>> begin SOURCE MATERIAL

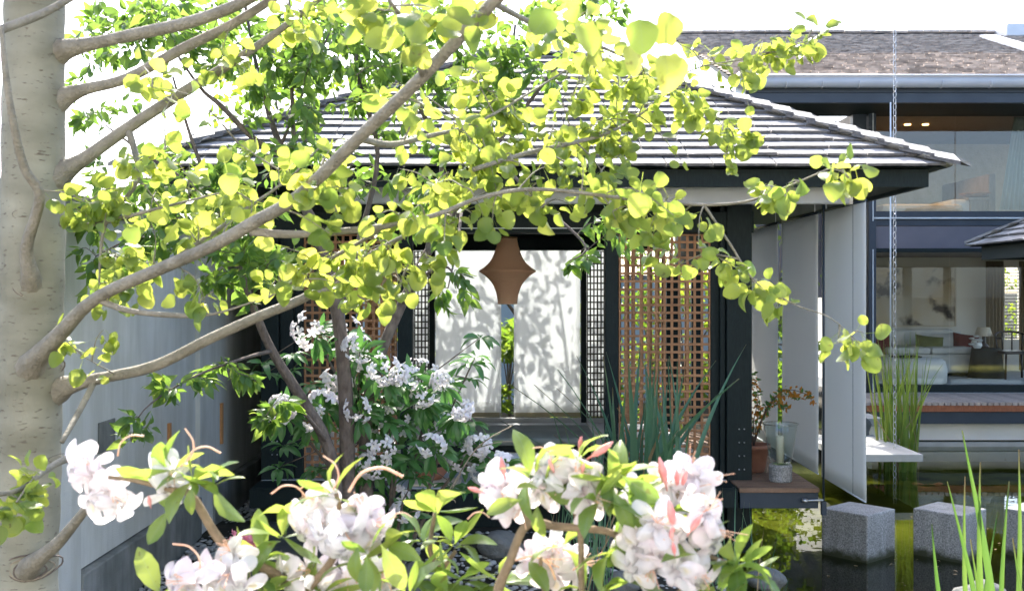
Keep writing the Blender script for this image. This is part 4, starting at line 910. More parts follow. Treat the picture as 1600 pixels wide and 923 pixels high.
# small porch roof at the right edge
pr_ = empty('porch', (7.2, 13.4, LAND), 'small porch with pale shingled hip roof corner at the right edge', 'porch')
PX0, PX1, PY0, PY1, PZ0 = 5.87, 9.6, 9.2, 14.0, 2.67; QD = (PX1 - PX0) / 2; QP = .53; cs2 = 1 / math.sqrt(1 + QP * QP); pmx = (PX0 + PX1) / 2
MB().add([(PX0, PY0, PZ0), (PX1, PY0, PZ0), (PX1, PY1, PZ0), (PX0, PY1, PZ0), (pmx, PY0 + QD, PZ0 + QD * QP - .02), (pmx, PY1 - QD, PZ0 + QD * QP - .02)], [(0, 3, 2, 1), (0, 1, 4), (1, 2, 5, 4), (2, 3, 5), (3, 0, 4, 5)]).build('roof', M['dark'], pr_)
pm = slope(Vector((PX0, PY1, PZ0 + .015)), Vector((0, -1, 0)), Vector((cs2, 0, QP * cs2)), PY1 - PY0, cs2, QD / cs2, 13, .2, .4, .018, .004)
pv = [m for m in pm if m.translation.y > 11.2 and proj(m.translation)[0] < 1640]
for k, m in enumerate(pv): inst('shingle', SHM[k % 6], pr_, m)
pvi = set(id(m) for m in pv)
pm2 = [m for m in pm if id(m) not in pvi] + slope(Vector((PX1, PY1, PZ0 + .015)), Vector((-1, 0, 0)), Vector((0, -cs2, QP * cs2)), PX1 - PX0, cs2, QD / cs2, 13, .2, .4, .018, .004) + slope(Vector((PX0, PY0, PZ0 + .015)), Vector((1, 0, 0)), Vector((0, cs2, QP * cs2)), PX1 - PX0, cs2, QD / cs2, 13, .2, .4, .018, .004)
joined('side_shingles', SHM, pm2, M['shingle'], pr_)
MB().bar((PX0 - .02, PY1 + .02, PZ0 + .055), (pmx, PY1 - QD, PZ0 + QD * QP + .055), .10, .03).build('hip_cap', M['shingle'], pr_)
box('fascia', M['dark'], pr_, PX0 + .12, PX0 + .16, PY0 + .1, PY1 - .12, PZ0 - .17, PZ0 - .004)
box('fascia', M['dark'], pr_, PX0 + .162, PX1 - .1, PY1 - .16, PY1 - .12, PZ0 - .17, PZ0 - .004)
for x_, y_ in ((6.75, 13.2), (8.8, 13.2), (6.75, 9.8), (8.8, 9.8)): box('post', M['dark'], pr_, x_, x_ + .12, y_, y_ + .12, -.3, PZ0 - .004)

# ------------------------------------------------------------------ stepping blocks, rain chain, fish
for k, (px_, py_, d_, lab) in enumerate(((1341, 794, 8.69, 'granite stepping block nearest the hanging sail, left of three'), (1484, 794, 8.69, 'granite stepping block in the middle, behind the tall blades'), (1627, 794, 8.69, 'granite stepping block cut off by the right edge'))):
    c = at(px_, py_, d_); t = .37; s = .205
    o = MB().box(-s, s, -s, s, -.75, 0, Matrix.Translation((c.x, c.y, t)) @ Matrix.Rotation(math.radians(41 + k), 4, 'Z')).build('stepping_block', M['granite'], None, bevel=.011); tag(o, lab, 'stepping block', 'granite stepping blocks')
rc = empty('rain_chain', (PX(1398, 12.1), 12.1, 0), 'thin galvanised rain chain hanging down past the house into the reeds', 'chain')
lk = MB(); P = []
for a in np.linspace(0, 2 * math.pi, 17): P.append((.019 * math.cos(a) + 0, 0, .032 * math.sin(a) + .006 * math.copysign(1, math.sin(a)) * (abs(math.sin(a)) > .01)))
lk.tube(P, .0036, 5, False); lkm = rawmesh('chain_link', lk.V, lk.F, M['steel'], True)
zz = .0; k = 0
while zz < 6.2:
    inst('chain_link', lkm, rc, Matrix.Translation((PX(1398, 12.1) + rng.normal() * .001, 12.1, zz)) @ Matrix.Rotation(math.pi / 2 * (k % 2) + .5, 4, 'Z')); zz += .068; k += 1
for px_, py_, rot, lab in ((1465, 751, .2, 'orange koi swimming beside the slab, larger of two'), (1434, 754, 2.6, 'small orange koi swimming close to the slab')):
    p = at(px_, py_, 12.0); p.z = -.022; e = empty('koi_fish', p, lab, 'fish', 'koi in the pond')
    R_ = Matrix.Translation(p) @ Matrix.Rotation(rot, 4, 'Z'); prf = [(-.13, .004), (-.10, .014), (-.03, .028), (.05, .034), (.10, .026), (.13, .006)]; R_ = R_ @ Matrix.Diagonal((.5, .5, .5, 1)); prf = [(a_, b_ * .5) for a_, b_ in prf]
    MB().tube([R_ @ Vector((x_, .01 * math.sin(x_ * 20), 0)) for x_, _ in prf], [r for _, r in prf], 8).build('body', M['koi'], e, True)
    MB().add([R_ @ Vector(v) for v in ((-.12, -.004, 0), (-.20, -.03, .01), (-.18, 0, 0), (-.20, .03, .01), (-.12, .004, 0), (-.16, 0, .012))], [(0, 1, 2, 5), (5, 2, 3, 4)]).build('tail_fin', M['koi'], e)

# ------------------------------------------------------------------ background trees and shrubs behind the pavilion
BL = [leafmesh('bush_leaf', small_o, f, c, .03, M['bush'], petiole=.1, seed=i) for i, (f, c) in enumerate(((.2, .25), (.35, .4), (.05, .15)))]
def bushy(name, lab, cat, base, h, rx, ry, n, lsize, trunk_h=.3, tr=.05, clumps=14, seed=0, group=None, rf=.42, lf=.45):
    e = empty(name, base, lab, cat, group); b0 = Vector(base); r = np.random.default_rng(seed)
    cl = []
    for _ in range(clumps):
        a = r.random() * 6.283; q = math.sqrt(r.random()); zf = r.uniform(trunk_h, 1)
        k = math.sin(min(1, (zf - trunk_h) / (1 - trunk_h) * .85 + .15) * math.pi) ** .5
        cl.append(b0 + Vector((rx * q * k * math.cos(a), ry * q * k * math.sin(a), h * zf)))
    sk = MB(); top = b0 + Vector((0, 0, h * max(trunk_h, .25)))
    MB().tube([b0 - Vector((0, 0, .1)), b0.lerp(top, .5) + Vector((.03, 0, 0)), top], [tr, tr * .85, tr * .7], 8).build('trunk', M['bark2'], e, True)
    for c in cl:
        mid = top.lerp(c, .5) + Vector((0, 0, .1 * h * r.random())); P = smoothpath([tuple(top), tuple(mid), tuple(c)], 4); sk.tube(P, [tr * lf * (1 - .75 * i / len(P)) for i in range(len(P))], 5, False)
    sk.build('limb', M['bark2'], e, True, kind='stuff')
    Ms = []; rad = max(.12, rf * min(rx, h * .5))
    for _ in range(n):
        c = cl[r.integers(len(cl))]; d = Vector(r.normal(size=3)).normalized() * rad * r.random() ** .45; d.z *= .7
        p = c + d; s = lsize * r.uniform(.7, 1.3); Ms.append(place(p, Vector(r.normal(size=3)) + Vector((0, 0, -.3)), SUNV + Vector(r.normal(size=3)) * .7, s))
    joined('crown', BL, Ms, M['bush'], e)
    return e
# two open small trees whose shade falls on the blinds
bushy('shade_tree', 'open branched small tree behind the left blind', 'tree', (-.95, 14.3, LAND), 4.6, 1.25, 1.0, 520, .12, .22, .06, 14, 3, None, .27, .6)
bushy('shade_tree', 'open branched small tree behind the right blind', 'tree', (.25, 14.6, LAND), 4.7, 1.3, 1.0, 520, .12, .22, .06, 14, 5, None, .27, .6)
bushy('shade_tree', 'leafy tree behind the left lattice panel', 'tree', (-2.9, 15.4, LAND), 5.2, 1.5, 1.2, 1600, .15, .35, .08, 18, 8)
for i, (x, y, h, rx, lab) in enumerate(((-1.9, 14.2, 1.7, .7, 'green shrub behind the left lattice panel'), (-.05, 15.8, 1.25, .5, 'low shrub seen in the gap between the two blinds'), (1.15, 14.0, 1.6, .65, 'green shrub behind the right lattice panel'),
                                     (2.2, 13.9, 2.2, .7, 'tall green shrub behind the furthest sail screen'), (2.75, 13.3, 1.3, .5, 'low bright shrub on the bank behind the deck'), (3.75, 15.4, 4.2, .75, 'tall bright shrub seen between the sail screens'), (1.95, 15.2, 2.7, .9, 'broad shrub filling the view through the right lattice'), (3.15, 14.6, 1.9, .7, 'bright green shrub seen in the slits between the sail screens'), (-3.4, 13.6, 2.4, .8, 'dense shrub at the far end of the grey wall'),
                                     (8.3, 21.6, 2.6, .9, 'green shrub outside the slatted living room window'), (9.6, 21.9, 2.6, .9, 'green shrub just right of the slatted window'), (3.9, 18.2, 5.2, 1.2, 'leafy tall shrub beneath the left end of the house eave'))):
    bushy('garden_shrub', lab, 'shrub', (x, y, LAND), h, rx, rx, 750, .10, .12, .03, 12, 20 + i, 'garden shrubs behind the buildings')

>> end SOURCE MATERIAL

* [WHAT THIS TASK INVOLVES] With the pictures left out, restate word for word every line of the data above, from the first down to the line that contains "for x_, y_ in".

* [SOLUTION TO THE PROBLEM]
Keep writing the Blender script for this image. This is part 4, starting at line 910. More parts follow. Treat the picture as 1600 pixels wide and 923 pixels high.
# small porch roof at the right edge
pr_ = empty('porch', (7.2, 13.4, LAND), 'small porch with pale shingled hip roof corner at the right edge', 'porch')
PX0, PX1, PY0, PY1, PZ0 = 5.87, 9.6, 9.2, 14.0, 2.67; QD = (PX1 - PX0) / 2; QP = .53; cs2 = 1 / math.sqrt(1 + QP * QP); pmx = (PX0 + PX1) / 2
MB().add([(PX0, PY0, PZ0), (PX1, PY0, PZ0), (PX1, PY1, PZ0), (PX0, PY1, PZ0), (pmx, PY0 + QD, PZ0 + QD * QP - .02), (pmx, PY1 - QD, PZ0 + QD * QP - .02)], [(0, 3, 2, 1), (0, 1, 4), (1, 2, 5, 4), (2, 3, 5), (3, 0, 4, 5)]).build('roof', M['dark'], pr_)
pm = slope(Vector((PX0, PY1, PZ0 + .015)), Vector((0, -1, 0)), Vector((cs2, 0, QP * cs2)), PY1 - PY0, cs2, QD / cs2, 13, .2, .4, .018, .004)
pv = [m for m in pm if m.translation.y > 11.2 and proj(m.translation)[0] < 1640]
for k, m in enumerate(pv): inst('shingle', SHM[k % 6], pr_, m)
pvi = set(id(m) for m in pv)
pm2 = [m for m in pm if id(m) not in pvi] + slope(Vector((PX1, PY1, PZ0 + .015)), Vector((-1, 0, 0)), Vector((0, -cs2, QP * cs2)), PX1 - PX0, cs2, QD / cs2, 13, .2, .4, .018, .004) + slope(Vector((PX0, PY0, PZ0 + .015)), Vector((1, 0, 0)), Vector((0, cs2, QP * cs2)), PX1 - PX0, cs2, QD / cs2, 13, .2, .4, .018, .004)
joined('side_shingles', SHM, pm2, M['shingle'], pr_)
MB().bar((PX0 - .02, PY1 + .02, PZ0 + .055), (pmx, PY1 - QD, PZ0 + QD * QP + .055), .10, .03).build('hip_cap', M['shingle'], pr_)
box('fascia', M['dark'], pr_, PX0 + .12, PX0 + .16, PY0 + .1, PY1 - .12, PZ0 - .17, PZ0 - .004)
box('fascia', M['dark'], pr_, PX0 + .162, PX1 - .1, PY1 - .16, PY1 - .12, PZ0 - .17, PZ0 - .004)
for x_, y_ in ((6.75, 13.2), (8.8, 13.2), (6.75, 9.8), (8.8, 9.8)): box('post', M['dark'], pr_, x_, x_ + .12, y_, y_ + .12, -.3, PZ0 - .004)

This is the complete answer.